The measure supports the development of partnerships aimed at linking research and production, through the pilot implementation of projects by Operational Teams. So, in order to link research to production and actively contribute to the goal of environmental protection, we collaborated with ELGO-DIMITRA’s Agricultural Research Institute in Larissa, ‘GAIA EPICHEIREIN’, an agricultural sector consulting company that specialises in, among other things, knowledge promotion and dissemination in the rural world, ‘PRO DEPOT’, a technology company that can support us with the very sophisticated remote sensing systems and, lastly, the ‘Thesgi’ Agricultural Cooperative in Larissa, which will translate the results of the project into practice on the field.
More specifically, our business plan is to improve nitrogen use efficiency through an integrated variable nitrogen supply system.
This has been a research effort many years in the making. In the 1990s, we started by researching soil quality using various measurement indicators to evaluate soil quality and, consequently, crop health. Through a partnership with University of Nebraska, US, we combined technology with these metrics. In other words, we saw that remote sensing enables us to measure certain soil and plant properties remotely.
This has huge advantages, and I’ll explain why. Normally, to measure the quality of the soil, we need to use samplers, take samples, bring them to the laboratory, and analyse them. The same holds true for plants.
On the other hand, through remote sensing we can measure many properties accurately at a distance. This is done by evaluating the wavelengths of light we get from the sensors. Besides reducing the cost of the process, we can have accurate spatial distribution of the properties, per metre of soil, which could not be done using conventional methods. Practically, how many samples can you analyse, if you have large areas?

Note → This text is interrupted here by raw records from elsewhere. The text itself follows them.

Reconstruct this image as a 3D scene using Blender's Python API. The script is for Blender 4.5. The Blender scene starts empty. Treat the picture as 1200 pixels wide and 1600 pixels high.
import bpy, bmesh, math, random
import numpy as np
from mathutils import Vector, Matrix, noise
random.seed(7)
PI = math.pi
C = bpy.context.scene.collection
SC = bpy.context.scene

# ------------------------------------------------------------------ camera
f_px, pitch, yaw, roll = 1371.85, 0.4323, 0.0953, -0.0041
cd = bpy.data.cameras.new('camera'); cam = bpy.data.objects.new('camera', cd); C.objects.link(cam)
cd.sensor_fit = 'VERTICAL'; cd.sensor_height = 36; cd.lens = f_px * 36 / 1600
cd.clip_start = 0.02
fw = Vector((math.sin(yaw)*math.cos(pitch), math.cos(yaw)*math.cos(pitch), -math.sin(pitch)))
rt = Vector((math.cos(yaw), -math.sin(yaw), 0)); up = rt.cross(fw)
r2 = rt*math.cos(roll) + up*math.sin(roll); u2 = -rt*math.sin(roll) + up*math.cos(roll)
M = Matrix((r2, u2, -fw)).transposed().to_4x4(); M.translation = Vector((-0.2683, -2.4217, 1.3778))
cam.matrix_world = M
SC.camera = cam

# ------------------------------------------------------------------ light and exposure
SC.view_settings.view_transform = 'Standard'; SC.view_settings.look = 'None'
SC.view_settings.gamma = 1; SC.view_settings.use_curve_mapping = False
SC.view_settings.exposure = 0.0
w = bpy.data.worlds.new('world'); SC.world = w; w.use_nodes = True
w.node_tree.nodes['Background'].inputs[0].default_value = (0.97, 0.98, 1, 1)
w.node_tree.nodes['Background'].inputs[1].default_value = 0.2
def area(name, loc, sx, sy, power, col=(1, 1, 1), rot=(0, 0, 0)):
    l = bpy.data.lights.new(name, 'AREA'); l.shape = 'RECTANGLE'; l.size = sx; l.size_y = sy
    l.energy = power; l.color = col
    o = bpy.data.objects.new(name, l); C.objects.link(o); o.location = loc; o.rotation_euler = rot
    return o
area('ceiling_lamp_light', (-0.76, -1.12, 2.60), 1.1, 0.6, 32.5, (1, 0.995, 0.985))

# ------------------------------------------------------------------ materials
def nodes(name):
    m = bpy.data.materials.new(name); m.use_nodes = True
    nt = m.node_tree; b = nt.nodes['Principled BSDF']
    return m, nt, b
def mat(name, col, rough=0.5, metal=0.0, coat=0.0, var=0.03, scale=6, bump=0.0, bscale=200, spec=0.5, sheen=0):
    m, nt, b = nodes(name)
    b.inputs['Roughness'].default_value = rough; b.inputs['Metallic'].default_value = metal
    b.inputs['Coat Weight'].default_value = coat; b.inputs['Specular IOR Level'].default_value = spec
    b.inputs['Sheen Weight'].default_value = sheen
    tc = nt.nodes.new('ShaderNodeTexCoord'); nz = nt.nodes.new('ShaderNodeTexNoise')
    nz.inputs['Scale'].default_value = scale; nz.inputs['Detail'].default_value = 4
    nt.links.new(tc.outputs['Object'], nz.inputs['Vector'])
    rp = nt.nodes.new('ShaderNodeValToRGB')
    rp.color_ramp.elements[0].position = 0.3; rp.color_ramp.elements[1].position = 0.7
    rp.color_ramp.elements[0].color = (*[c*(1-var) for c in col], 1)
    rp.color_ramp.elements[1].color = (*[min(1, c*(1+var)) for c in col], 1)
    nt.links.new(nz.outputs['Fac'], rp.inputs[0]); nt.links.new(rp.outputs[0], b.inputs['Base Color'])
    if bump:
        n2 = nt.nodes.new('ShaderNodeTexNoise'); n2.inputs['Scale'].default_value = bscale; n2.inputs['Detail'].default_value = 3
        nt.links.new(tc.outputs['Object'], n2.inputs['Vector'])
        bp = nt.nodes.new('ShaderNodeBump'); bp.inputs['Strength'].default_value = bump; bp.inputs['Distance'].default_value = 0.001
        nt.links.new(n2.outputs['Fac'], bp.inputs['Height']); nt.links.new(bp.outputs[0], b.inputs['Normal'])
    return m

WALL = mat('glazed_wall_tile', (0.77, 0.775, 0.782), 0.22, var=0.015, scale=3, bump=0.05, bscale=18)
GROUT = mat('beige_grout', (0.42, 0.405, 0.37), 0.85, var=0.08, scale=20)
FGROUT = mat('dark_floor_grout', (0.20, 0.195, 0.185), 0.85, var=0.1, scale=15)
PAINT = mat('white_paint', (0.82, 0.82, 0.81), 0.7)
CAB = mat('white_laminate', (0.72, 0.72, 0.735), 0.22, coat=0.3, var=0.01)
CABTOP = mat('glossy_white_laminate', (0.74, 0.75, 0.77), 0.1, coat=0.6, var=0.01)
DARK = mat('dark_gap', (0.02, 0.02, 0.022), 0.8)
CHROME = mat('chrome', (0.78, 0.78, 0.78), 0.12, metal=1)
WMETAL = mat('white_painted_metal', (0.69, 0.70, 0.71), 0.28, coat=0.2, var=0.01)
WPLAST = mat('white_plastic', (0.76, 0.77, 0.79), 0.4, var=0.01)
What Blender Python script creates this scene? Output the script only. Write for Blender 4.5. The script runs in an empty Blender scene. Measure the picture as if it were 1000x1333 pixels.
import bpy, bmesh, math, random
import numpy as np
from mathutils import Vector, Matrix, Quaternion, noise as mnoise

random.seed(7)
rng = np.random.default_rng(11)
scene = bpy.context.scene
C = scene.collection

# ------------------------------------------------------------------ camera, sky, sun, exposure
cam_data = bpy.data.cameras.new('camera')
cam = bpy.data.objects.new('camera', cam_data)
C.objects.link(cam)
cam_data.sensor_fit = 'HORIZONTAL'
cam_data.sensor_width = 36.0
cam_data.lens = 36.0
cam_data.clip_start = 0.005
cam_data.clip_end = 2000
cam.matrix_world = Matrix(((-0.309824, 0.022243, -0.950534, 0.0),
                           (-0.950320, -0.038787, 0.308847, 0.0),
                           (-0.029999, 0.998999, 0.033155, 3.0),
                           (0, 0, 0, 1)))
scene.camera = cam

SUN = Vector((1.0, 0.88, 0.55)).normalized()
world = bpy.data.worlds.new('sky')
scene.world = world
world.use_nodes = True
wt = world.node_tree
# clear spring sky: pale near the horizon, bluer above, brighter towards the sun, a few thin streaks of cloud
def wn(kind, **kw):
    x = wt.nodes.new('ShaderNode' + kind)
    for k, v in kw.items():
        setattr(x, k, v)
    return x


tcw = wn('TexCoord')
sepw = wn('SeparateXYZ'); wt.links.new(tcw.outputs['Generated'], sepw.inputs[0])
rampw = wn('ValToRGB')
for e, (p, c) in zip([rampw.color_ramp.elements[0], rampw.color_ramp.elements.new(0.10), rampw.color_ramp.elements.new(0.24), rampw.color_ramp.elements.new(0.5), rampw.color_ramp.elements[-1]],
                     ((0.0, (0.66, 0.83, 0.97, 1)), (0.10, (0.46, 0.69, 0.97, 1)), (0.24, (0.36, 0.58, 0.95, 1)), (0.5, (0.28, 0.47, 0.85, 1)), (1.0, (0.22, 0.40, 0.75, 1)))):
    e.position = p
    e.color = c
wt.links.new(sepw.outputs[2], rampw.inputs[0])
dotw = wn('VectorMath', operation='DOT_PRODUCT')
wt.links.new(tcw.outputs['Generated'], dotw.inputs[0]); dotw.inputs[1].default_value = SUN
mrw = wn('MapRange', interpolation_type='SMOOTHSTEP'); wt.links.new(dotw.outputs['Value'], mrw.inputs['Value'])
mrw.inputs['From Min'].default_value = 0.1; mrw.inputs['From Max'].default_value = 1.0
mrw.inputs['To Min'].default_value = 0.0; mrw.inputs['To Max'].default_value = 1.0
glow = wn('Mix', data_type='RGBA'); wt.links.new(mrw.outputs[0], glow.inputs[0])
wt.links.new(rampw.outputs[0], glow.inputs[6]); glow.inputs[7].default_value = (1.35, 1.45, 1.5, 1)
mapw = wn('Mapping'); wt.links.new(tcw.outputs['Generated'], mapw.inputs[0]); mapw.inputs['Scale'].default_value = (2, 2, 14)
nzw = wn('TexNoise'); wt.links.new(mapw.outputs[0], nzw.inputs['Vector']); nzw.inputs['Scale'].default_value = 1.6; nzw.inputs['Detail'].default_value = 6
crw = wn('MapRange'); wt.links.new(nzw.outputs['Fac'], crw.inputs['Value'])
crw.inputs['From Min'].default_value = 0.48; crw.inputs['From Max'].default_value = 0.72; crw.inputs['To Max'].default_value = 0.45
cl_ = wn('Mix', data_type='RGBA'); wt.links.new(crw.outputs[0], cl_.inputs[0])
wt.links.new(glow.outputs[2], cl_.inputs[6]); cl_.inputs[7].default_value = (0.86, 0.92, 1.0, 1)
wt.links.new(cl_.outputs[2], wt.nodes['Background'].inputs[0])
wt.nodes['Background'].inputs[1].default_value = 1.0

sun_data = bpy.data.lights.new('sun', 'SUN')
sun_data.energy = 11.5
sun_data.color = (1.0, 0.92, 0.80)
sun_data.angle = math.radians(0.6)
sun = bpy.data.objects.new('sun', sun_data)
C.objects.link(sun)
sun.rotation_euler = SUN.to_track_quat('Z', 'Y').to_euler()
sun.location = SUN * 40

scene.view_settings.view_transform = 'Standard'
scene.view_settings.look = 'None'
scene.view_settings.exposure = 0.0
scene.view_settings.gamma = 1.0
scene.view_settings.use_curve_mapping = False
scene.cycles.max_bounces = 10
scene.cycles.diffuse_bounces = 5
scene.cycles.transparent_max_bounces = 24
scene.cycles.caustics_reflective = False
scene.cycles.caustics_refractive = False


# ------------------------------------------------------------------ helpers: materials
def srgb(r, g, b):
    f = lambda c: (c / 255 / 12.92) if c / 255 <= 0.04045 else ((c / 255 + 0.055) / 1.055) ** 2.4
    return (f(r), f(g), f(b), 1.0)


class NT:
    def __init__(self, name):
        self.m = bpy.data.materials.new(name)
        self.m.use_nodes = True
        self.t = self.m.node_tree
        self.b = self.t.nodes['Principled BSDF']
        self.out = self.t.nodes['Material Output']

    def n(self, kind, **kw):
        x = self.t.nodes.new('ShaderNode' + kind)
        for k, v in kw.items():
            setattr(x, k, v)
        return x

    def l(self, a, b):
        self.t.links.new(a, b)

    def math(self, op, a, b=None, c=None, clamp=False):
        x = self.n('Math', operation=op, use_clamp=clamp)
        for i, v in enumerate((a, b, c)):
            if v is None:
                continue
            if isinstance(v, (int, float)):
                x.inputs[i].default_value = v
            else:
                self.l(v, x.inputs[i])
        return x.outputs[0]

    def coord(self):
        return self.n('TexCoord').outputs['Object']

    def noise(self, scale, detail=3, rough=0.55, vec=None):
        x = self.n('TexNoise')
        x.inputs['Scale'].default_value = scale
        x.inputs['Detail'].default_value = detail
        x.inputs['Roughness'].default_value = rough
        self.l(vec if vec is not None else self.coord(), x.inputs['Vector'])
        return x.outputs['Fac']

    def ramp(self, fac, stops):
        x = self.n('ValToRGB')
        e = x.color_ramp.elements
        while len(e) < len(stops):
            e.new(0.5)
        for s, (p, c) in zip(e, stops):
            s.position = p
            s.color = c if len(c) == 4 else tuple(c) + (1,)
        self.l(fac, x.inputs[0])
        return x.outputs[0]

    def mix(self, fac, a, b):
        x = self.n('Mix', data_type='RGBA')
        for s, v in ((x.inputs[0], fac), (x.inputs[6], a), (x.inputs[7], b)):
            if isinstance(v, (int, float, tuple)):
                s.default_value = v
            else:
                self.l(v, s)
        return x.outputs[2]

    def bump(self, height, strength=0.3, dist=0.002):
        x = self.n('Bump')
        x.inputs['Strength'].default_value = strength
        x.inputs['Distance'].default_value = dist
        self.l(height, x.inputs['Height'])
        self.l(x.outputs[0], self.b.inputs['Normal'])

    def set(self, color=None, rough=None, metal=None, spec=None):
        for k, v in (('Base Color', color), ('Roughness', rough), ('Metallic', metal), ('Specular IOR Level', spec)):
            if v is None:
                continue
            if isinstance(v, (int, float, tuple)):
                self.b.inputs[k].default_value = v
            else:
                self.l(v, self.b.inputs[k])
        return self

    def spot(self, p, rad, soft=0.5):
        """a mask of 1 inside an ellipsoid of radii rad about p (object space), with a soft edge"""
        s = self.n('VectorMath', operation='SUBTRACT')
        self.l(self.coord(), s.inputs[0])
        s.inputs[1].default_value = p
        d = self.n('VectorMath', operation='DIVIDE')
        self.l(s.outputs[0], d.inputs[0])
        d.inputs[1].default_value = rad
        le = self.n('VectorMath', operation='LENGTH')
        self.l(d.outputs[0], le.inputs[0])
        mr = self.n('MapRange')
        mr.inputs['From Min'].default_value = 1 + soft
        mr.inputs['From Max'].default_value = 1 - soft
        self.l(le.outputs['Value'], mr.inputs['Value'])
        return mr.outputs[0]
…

By securing all the information provided by a sensor about the nitrogen content in the plant, for example, which, however, changes spatially, you might be able to develop algorithms per metre related to the needs of the plant and translate that information into fertiliser doses.
Thus, the spreader on the tractor is able to drop the necessary dose and all this, namely, collection, processing, transmission of the information, and its translation, must be done very quickly. The sensors, the computer system, the electronics and the controllers, the fertiliser and the spreader, all in sequence, must work in fractions of a second, while the tractor moves accurately. In our system, this accuracy, I would say, is unique, internationally, and the nitrogen doses change every metre.
Doses of nitrogen that are equal to the doses spread by the farmer are only required in small portions of the field. Throughout the rest of the holding they are much smaller, as the system realises that it does not take that large a dose for the crop to reach cost-optimal yield. Measurements so far indicate that we may have a 20%-30% reduction in the total amount of fertiliser used by the farmer.
At the same time, we have major environmental benefits that are not unrelated to financial benefits. Indicatively, to clean up groundwater or surface water due to overfertilisation, you need huge amounts of capital. Furthermore, producers are also subsidised when they use less fertiliser, due to the losses this represents for their production. However, with this system, they will have no losses.